• _Short problem_
In the material below, identify each line bearing the word "arch". Reproduce those lines.

-- Dataset section start --

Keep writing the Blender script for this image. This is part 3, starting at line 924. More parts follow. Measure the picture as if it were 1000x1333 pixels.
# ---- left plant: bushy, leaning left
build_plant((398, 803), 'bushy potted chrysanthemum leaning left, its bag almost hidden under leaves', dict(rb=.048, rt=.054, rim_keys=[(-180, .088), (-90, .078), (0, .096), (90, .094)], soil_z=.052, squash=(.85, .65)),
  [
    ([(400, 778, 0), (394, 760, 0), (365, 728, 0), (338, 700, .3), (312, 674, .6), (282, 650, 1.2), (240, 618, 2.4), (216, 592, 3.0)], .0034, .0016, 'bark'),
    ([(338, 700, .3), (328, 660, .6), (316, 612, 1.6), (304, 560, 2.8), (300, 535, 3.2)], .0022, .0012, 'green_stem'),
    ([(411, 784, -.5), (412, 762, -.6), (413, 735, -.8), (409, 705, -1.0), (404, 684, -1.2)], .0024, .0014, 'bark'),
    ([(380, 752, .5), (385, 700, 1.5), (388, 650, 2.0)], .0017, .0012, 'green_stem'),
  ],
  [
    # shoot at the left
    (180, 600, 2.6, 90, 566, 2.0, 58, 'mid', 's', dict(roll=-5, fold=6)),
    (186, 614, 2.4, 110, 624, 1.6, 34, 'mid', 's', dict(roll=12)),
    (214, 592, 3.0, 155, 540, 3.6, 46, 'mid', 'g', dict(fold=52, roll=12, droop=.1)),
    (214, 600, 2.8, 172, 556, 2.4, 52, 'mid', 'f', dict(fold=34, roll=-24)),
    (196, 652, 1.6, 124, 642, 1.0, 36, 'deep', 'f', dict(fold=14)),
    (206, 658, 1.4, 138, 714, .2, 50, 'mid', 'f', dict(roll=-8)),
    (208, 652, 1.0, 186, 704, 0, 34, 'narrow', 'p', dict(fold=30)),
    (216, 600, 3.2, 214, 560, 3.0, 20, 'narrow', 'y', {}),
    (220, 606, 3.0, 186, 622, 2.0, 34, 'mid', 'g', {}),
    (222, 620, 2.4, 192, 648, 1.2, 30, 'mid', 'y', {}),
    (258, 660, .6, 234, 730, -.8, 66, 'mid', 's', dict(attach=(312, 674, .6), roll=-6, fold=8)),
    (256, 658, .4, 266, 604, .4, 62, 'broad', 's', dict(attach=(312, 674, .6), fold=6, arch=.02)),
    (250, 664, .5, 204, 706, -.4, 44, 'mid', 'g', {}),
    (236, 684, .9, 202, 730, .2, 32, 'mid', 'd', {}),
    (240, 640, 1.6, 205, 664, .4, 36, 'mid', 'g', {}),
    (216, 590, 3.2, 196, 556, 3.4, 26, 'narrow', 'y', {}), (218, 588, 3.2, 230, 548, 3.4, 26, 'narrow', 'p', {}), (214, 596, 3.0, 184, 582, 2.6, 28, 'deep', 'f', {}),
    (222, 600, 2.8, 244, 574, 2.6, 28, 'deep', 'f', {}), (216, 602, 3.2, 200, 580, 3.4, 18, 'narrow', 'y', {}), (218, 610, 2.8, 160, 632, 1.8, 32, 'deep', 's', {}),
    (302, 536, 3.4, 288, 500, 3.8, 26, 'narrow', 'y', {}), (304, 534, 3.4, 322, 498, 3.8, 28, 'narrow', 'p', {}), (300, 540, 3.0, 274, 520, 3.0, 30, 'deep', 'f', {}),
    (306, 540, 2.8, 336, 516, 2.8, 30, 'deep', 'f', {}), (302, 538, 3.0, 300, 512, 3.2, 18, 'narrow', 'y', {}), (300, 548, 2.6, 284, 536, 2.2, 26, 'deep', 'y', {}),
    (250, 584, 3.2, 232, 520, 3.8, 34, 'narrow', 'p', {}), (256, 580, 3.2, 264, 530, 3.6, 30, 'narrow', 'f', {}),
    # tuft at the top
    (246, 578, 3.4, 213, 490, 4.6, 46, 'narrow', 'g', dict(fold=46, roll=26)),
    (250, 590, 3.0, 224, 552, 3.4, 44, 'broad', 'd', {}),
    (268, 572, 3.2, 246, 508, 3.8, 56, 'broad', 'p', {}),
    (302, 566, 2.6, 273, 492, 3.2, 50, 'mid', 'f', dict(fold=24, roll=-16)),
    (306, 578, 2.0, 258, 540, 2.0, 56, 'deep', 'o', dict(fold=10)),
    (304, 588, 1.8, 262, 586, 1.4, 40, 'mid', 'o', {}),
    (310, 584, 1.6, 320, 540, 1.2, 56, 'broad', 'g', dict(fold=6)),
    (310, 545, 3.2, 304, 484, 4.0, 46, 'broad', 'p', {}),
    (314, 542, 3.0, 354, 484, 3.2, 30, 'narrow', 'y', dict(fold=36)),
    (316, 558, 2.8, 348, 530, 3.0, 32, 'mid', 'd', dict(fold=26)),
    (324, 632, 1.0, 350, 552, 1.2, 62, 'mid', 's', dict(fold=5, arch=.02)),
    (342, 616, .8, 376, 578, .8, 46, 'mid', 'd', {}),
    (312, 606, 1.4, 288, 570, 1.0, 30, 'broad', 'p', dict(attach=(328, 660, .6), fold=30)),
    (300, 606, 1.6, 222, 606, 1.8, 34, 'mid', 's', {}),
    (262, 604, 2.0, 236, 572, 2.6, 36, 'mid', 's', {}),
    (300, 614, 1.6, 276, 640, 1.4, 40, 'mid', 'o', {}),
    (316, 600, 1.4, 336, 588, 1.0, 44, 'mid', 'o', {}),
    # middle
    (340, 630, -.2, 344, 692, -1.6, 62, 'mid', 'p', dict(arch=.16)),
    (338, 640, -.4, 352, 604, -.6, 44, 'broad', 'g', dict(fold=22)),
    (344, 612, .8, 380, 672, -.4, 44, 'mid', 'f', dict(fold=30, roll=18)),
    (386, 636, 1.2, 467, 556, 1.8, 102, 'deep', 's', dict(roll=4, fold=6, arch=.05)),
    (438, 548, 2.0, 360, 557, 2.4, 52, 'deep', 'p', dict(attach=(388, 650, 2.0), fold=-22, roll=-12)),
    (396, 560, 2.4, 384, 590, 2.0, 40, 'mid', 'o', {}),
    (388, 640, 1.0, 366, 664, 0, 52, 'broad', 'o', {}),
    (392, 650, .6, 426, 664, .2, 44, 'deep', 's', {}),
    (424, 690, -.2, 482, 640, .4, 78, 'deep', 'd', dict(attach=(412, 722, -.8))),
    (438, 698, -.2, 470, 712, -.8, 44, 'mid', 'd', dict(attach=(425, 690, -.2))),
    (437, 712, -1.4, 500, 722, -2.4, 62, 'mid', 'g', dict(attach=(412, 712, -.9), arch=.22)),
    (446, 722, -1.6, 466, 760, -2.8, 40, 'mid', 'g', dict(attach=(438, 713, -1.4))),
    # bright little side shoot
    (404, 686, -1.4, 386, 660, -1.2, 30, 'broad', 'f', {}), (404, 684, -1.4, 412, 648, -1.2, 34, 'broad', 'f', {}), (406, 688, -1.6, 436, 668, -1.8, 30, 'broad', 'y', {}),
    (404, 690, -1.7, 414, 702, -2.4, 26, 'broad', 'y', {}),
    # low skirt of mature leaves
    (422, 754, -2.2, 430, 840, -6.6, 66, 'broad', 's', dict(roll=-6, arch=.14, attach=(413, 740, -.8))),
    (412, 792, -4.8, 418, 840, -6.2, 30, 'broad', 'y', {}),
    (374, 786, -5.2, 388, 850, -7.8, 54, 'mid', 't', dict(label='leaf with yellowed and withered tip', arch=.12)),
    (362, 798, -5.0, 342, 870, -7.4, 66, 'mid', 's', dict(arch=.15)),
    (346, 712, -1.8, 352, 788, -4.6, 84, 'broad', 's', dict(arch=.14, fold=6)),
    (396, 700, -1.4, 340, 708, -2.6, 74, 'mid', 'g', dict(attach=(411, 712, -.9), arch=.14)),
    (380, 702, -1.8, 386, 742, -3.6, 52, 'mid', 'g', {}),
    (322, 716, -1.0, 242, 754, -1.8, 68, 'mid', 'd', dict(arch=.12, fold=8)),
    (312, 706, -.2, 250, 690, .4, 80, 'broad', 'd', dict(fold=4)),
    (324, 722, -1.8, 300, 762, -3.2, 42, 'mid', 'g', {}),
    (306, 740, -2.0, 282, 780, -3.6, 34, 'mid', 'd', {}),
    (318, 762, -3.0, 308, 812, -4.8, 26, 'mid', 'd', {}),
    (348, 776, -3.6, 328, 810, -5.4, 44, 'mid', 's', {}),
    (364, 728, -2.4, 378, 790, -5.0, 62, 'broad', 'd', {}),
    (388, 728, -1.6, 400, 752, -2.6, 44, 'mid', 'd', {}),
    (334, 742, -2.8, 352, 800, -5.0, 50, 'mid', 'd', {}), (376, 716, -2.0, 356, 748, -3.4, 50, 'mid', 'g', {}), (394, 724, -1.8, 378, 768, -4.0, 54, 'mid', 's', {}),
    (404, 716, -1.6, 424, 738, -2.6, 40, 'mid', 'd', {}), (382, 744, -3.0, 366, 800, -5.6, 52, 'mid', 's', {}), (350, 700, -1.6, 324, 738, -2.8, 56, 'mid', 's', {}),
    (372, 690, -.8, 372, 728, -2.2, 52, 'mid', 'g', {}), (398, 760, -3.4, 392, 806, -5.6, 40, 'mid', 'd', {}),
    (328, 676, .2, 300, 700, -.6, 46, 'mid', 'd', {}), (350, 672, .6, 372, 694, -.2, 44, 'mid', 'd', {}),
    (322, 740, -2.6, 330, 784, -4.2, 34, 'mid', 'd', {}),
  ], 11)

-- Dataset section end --

• _Written response_
    (256, 658, .4, 266, 604, .4, 62, 'broad', 's', dict(attach=(312, 674, .6), fold=6, arch=.02)),
    (324, 632, 1.0, 350, 552, 1.2, 62, 'mid', 's', dict(fold=5, arch=.02)),
    (340, 630, -.2, 344, 692, -1.6, 62, 'mid', 'p', dict(arch=.16)),
    (386, 636, 1.2, 467, 556, 1.8, 102, 'deep', 's', dict(roll=4, fold=6, arch=.05)),
    (437, 712, -1.4, 500, 722, -2.4, 62, 'mid', 'g', dict(attach=(412, 712, -.9), arch=.22)),
    (422, 754, -2.2, 430, 840, -6.6, 66, 'broad', 's', dict(roll=-6, arch=.14, attach=(413, 740, -.8))),
    (374, 786, -5.2, 388, 850, -7.8, 54, 'mid', 't', dict(label='leaf with yellowed and withered tip', arch=.12)),
    (362, 798, -5.0, 342, 870, -7.4, 66, 'mid', 's', dict(arch=.15)),
    (346, 712, -1.8, 352, 788, -4.6, 84, 'broad', 's', dict(arch=.14, fold=6)),
    (396, 700, -1.4, 340, 708, -2.6, 74, 'mid', 'g', dict(attach=(411, 712, -.9), arch=.14)),
    (322, 716, -1.0, 242, 754, -1.8, 68, 'mid', 'd', dict(arch=.12, fold=8)),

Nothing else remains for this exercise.